Senti come piove…

La mia tastiera è da buttare, ci ho appena rovesciato il chinotto sopra. Non è colpa mia ma dell’acquazzone che si è scatenato a Roma poco fa: ho urtato la bottiglia per correre a chiudere la finestra, con un trancio di pizza in mano. Si, sono a Roma, non ci crederete, ma sto studiando. Almeno, ci provo.

E’ stato un periodo particolare, ma piano piano le cose stanno tornando come prima. Mettere ordine non è facile, soprattutto quando contemporaneamente devi mettere a posto cose tue e cose di altri, ma per le quali loro, gli altri, fanno tanto affidamento su di te.
Per questo motivo non rimpiango nulla di tutto quello che è stato, di come è andato, e di cosa ne è derivato.
La Vita mi ha fatto trovare per la mia strada un paio di “esami” a sorpresa. Degli appelli straordinari, potrei dire, accademicamente parlando ovviamente. Credo di essermi fatto trovare pronto, almeno in questi, e di aver dato il meglio di me. Nel frattempo ho fatto tante altre cose, delle quali per ora preferisco non parlare, ma che spero vedrete presto.
Ora c’è l’università, ci sono questi benedetti ultimi esami da sostenere. Anche per questo sono “scomparso”. Non mi era mai capitato di non scrivere nulla per più di un mese. Mai, neanche nei periodi più incasinati. Sono stato comunque un po’ in giro per le scuole, questo sì. E’ evidente che non riesco a stare zitto.
Ecco, appunto, stare zitto. Non ci riesco, non posso, non voglio. Ultimamente mi sono limitato a scaricare la posta, sentendomi tremendamente in colpa con me stesso con ragionamenti del tipo “non puoi mollare di punto in bianco le cose!…… Ne inizi 100 e non ne finisci una…. Ci sono delle persone che, tu ci creda o no, hanno in te un punto di riferimento, non puoi abbandonarle per un mese… ecc…”.
Il chinotto sulla tastiera è stato un segnale, un invito a tornare a scrivere da queste parti ed altrove. Per fortuna che il chinotto è caduto sulla Trust già scassata da 20 euro e non su quella del portatile…!
Ad ogni modo, questi tasti volevano essere battuti, parafrasando il mio grande conterraneo Corrado Alvaro (<<il calabrese vuole essere parlato>>).
Mi rendo conto che per una volta non ho parlato di cose di altri, ma mie. Vi chiedo scusa, ma una spiegazione sentivo di dovervela.

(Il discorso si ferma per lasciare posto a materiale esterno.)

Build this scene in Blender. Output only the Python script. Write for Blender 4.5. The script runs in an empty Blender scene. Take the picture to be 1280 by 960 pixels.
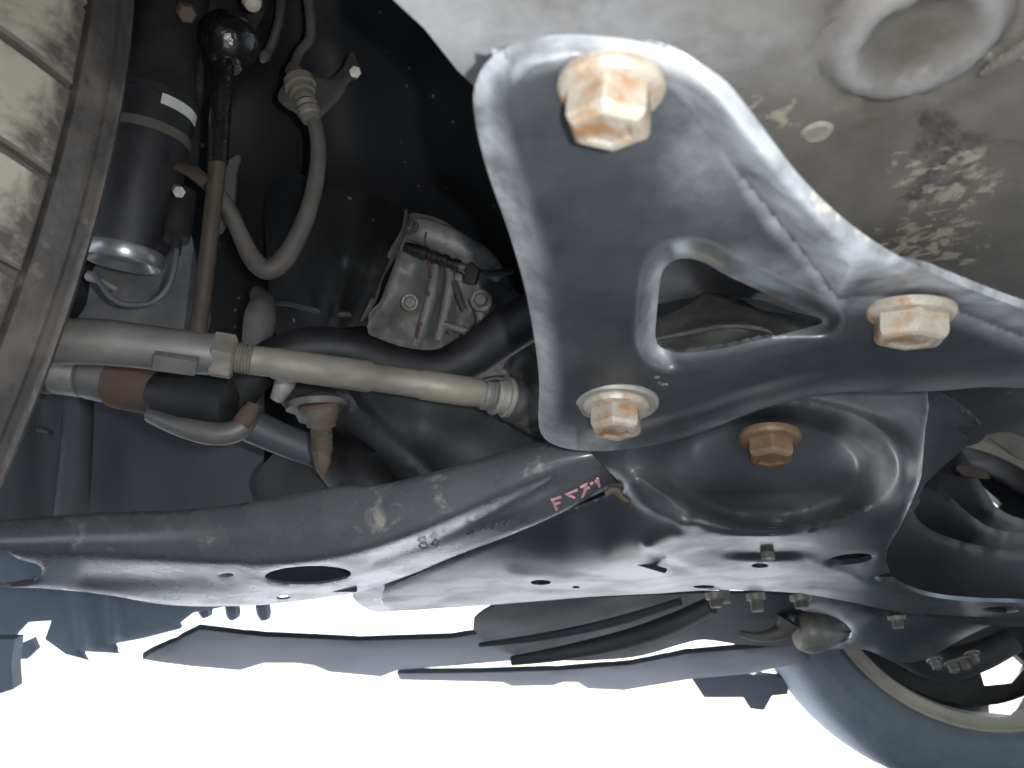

L’acquazzone si è alleviato, almeno, di tuoni non se ne sentono più. Capisco che avrà smesso anche di piovere perché da qualche minuto sento di nuovo “Lasciatimi cantaaaare, cn la ghitarra in mano, lasciatimi cantare, sono un italiano vero….”: E’ Hamid, si guadagna da vivere accompagnandosi con la fisarmonica la sera tra i tavoli (all’aperto) dei ristoranti della zona. Forse sarà espulso, lui sì. I furbetti del quartierino, i palazzinari, i camorristi, potranno continuare a dormire sonni tranquilli.